I have finnally solved the vibration problem in my 250. I worked all fall and into the winter tring to solve this. I pulled the engine at Christmas time and looked it over. I installed Rhoads Lifters and a different cam with new gears. I had the intake/exhaust machined flat, replaced the broken shifter mount, replaced the tail shaft bushing, added a torque strap from the head to the frame, rejetted the carburaters, replaced one rear axle, and none of it worked. It still had the vibration at 65 mph!
I was out of ideas, the only thing left was the head. In the first post I didn't say any thing about changing heads, figured no way it could cause a problem!
I had changed it two years ago when I thought it was leaking water, turned out the block was cracked at #1 head bolt. Anyway, the head was modified with expoy to simulate lump ports. The exhaust valves were inlarged and ports cleaned up. My dad has a flow bench so we new what kind of improvements we made. The intake flowed the same up to .350" then gained from there up to .500". The exhaust out flowed the stock port from all the way to .500" .

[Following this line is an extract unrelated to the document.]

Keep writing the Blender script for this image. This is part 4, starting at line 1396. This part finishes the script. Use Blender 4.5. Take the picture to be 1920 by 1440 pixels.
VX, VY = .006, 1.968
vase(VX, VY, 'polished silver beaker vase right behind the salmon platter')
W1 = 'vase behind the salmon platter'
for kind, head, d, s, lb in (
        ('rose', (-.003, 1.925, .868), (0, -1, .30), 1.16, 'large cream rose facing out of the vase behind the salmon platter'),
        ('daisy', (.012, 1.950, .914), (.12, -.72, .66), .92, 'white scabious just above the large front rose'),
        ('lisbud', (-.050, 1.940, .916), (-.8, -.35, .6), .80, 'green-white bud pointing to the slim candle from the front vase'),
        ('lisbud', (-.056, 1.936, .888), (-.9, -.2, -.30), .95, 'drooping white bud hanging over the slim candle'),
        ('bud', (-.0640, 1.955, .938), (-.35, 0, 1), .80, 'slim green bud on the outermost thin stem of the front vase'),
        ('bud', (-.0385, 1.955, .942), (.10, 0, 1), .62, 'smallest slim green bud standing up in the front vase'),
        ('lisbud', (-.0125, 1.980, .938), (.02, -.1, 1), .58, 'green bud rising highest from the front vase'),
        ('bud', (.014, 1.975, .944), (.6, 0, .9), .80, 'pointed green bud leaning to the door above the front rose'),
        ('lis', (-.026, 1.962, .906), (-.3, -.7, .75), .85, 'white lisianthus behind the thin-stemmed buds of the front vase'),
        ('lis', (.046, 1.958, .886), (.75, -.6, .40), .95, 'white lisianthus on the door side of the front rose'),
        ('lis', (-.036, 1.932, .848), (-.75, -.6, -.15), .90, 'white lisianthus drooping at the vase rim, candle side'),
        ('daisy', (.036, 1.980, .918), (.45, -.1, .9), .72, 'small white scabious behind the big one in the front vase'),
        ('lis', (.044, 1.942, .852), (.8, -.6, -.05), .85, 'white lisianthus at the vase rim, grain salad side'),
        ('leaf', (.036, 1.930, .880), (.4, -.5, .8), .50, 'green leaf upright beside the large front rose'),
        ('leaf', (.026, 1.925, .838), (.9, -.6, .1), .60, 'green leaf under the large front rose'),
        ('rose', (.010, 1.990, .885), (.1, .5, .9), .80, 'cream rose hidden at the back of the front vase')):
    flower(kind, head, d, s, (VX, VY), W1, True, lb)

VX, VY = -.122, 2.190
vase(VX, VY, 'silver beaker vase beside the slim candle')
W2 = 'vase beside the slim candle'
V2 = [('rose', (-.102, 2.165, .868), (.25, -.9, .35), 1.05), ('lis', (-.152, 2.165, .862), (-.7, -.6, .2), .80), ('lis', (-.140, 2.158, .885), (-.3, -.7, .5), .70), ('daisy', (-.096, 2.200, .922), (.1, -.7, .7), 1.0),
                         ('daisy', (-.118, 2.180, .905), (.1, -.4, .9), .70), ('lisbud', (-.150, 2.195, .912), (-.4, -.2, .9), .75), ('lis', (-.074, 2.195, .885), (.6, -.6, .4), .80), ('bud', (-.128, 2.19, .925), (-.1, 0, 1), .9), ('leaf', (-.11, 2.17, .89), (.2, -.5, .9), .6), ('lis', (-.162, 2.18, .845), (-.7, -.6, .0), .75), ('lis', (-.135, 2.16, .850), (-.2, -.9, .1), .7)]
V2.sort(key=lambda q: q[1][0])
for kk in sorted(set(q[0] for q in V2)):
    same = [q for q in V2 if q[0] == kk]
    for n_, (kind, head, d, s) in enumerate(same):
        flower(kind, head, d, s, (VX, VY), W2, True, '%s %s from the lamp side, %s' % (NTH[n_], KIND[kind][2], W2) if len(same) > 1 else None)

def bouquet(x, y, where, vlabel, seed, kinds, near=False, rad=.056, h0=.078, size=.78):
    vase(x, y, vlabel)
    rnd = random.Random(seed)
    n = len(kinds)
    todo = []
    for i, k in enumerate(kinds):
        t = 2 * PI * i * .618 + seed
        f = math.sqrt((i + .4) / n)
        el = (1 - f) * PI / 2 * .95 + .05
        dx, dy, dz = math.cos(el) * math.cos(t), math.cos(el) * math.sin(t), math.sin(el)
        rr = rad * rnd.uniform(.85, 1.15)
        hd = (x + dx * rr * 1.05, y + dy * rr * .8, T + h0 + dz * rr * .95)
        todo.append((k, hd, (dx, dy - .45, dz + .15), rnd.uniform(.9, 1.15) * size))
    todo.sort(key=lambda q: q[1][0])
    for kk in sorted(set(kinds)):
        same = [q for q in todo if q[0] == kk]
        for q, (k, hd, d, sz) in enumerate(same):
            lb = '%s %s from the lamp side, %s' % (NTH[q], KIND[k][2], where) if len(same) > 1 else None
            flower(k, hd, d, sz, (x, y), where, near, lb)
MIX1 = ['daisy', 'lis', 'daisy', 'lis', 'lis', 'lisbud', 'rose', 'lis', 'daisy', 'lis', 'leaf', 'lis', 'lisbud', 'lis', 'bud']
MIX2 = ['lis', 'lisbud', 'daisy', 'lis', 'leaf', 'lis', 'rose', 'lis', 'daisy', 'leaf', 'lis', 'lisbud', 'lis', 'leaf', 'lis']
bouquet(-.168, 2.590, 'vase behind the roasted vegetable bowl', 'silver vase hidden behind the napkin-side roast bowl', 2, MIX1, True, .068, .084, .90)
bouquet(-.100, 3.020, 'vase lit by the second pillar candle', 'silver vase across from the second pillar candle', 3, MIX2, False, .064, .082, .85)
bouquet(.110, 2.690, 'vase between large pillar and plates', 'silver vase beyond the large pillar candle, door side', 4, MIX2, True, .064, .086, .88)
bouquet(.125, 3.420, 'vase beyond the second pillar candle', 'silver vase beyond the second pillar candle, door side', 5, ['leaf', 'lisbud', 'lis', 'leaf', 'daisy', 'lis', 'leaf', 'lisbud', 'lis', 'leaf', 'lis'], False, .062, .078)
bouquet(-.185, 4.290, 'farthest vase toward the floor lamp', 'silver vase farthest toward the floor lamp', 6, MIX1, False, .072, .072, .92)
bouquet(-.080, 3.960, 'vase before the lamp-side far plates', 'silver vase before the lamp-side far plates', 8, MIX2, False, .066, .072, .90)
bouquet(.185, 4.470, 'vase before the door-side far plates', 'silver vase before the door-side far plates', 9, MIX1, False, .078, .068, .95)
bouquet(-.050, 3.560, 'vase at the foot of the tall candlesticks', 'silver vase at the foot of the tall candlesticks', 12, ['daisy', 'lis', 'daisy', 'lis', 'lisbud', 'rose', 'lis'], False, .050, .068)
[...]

Over the last few days I changed the head back to the stock '68 250 head. The truck runs great, not quite as responsive at low rpm, but the vibration is gone! It will run any speed now, I was out today running 70 mph with no problem. We have no idea what is wrong with the other head, we plan to reflow. We know the intake to exhaust ratio is off slightly, but something else has to be wrong. At least using epoxy, I can chip it out and still have a good head to work with. I do miss the small intake ports, it idled better and was really quick right off idle.